Put chain on BIG RING; rear on second largest cog. Apologies to all for today's brain farts! The
correctly edited procedure is below:

>Height adjustment of Shimano front derailleurs seems to me to be trickier
than Campy, though I base this on experience with road doubles only. Anyhow, I find the Shimano FD's
work better a wee bit higher above the chain. I use a popsicle stick as a gauge. Put the FD on the
BIG RING and the RD on the second-largest cog. Lay the popsicle stick along the chain rollers, using
its 9 mm width to set the FD clearance above the chain rollers (not the side plates, which are
higher). Aim for a tight, almost gripping fit.

Mike Yankee

(Address is munged to thwart spammers. To reply, delete everything after "com".)
 
"MikeYankee" <[email protected]> wrote in message
news:[email protected]...

> FURTHER CLARIFICATION:
>
> Put chain on BIG RING; rear on second largest cog. Apologies to all for today's brain farts! The
> correctly edited procedure is below:
>
> >Height adjustment of Shimano front derailleurs seems to me to be trickier
> than Campy, though I base this on experience with road doubles only. Anyhow,
I
> find the Shimano FD's work better a wee bit higher above the chain. I use a popsicle stick as a
> gauge. Put the FD on the BIG RING and the RD on the second-largest cog. Lay the popsicle stick
> along the chain rollers, using its 9 mm width to set the FD clearance above the chain rollers (not
> the side plates, which are higher). Aim for a tight, almost gripping fit.

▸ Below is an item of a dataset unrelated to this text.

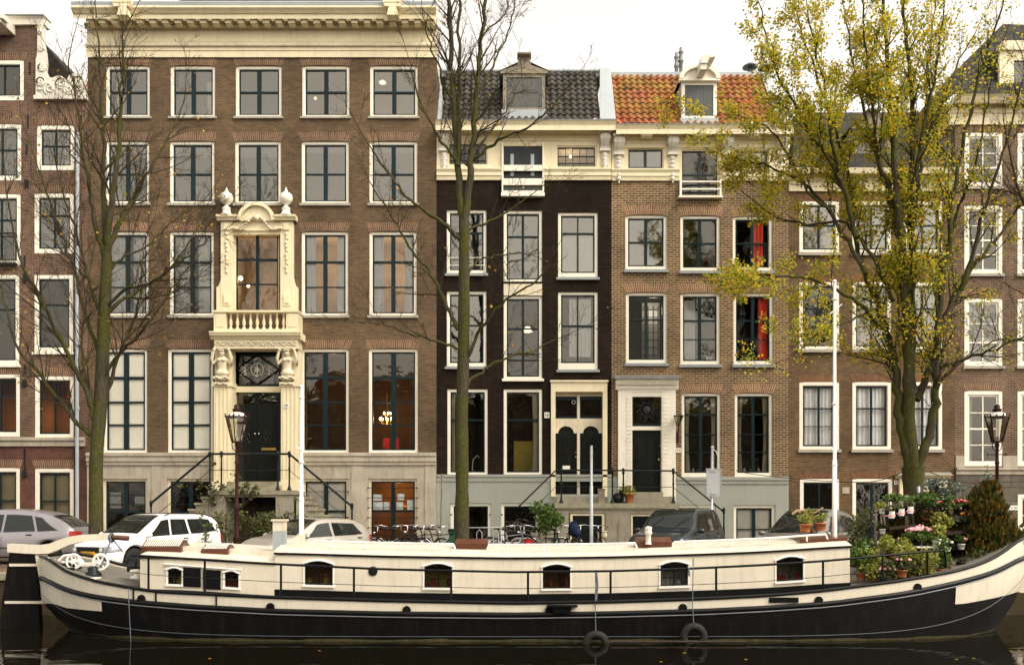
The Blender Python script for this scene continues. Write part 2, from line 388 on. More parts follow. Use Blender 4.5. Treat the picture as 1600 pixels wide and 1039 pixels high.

I haven't tried this. I've always found that with my XT derailer, getting it as close to the
chainring as possible improves shifting. I get the best results when I lower it until it rubs, then
back off just enough. But maybe I'm going too far. I'll give your technique a try.

I have problems shifting both ways, on and off the big chainring. If the derailer isn't really low,
it won't shift up. But it has trouble pulling the chain down to the middle ring unless there's
virtually no tension on it. This sucks for last minute shifts on hills, one of the great benefits of
modern drivetrains. OTOH, the chain won't stay on the big ring if I'm more than 4 cogs over at the
rear. I attribute all this nonsense to my oversized seat tube, and long BB axle needed because of
it. Also, these front derailers are sloppy to begin with, and they wear out. I'm on my third one.
Not like the ones from 10 years ago...

Anyway, thanks for the pointer. I'll give it a try. Corrections and suggestions are welcome.

Matt O.
 
Thanks to all. The FD height was very close and did not need adjustment. The rotation also was
correct. I did play with the L limit, but that did not make a difference. The cable barrel
adjustment did correct the shifting a lot even though I moved it very little. I see what you mean
that adjusting the FD is finicky. All the shifts are now immediate, except the middle to innermost
sprocket which takes a quarter crank of the pedal. That is very acceptable compared to what it was.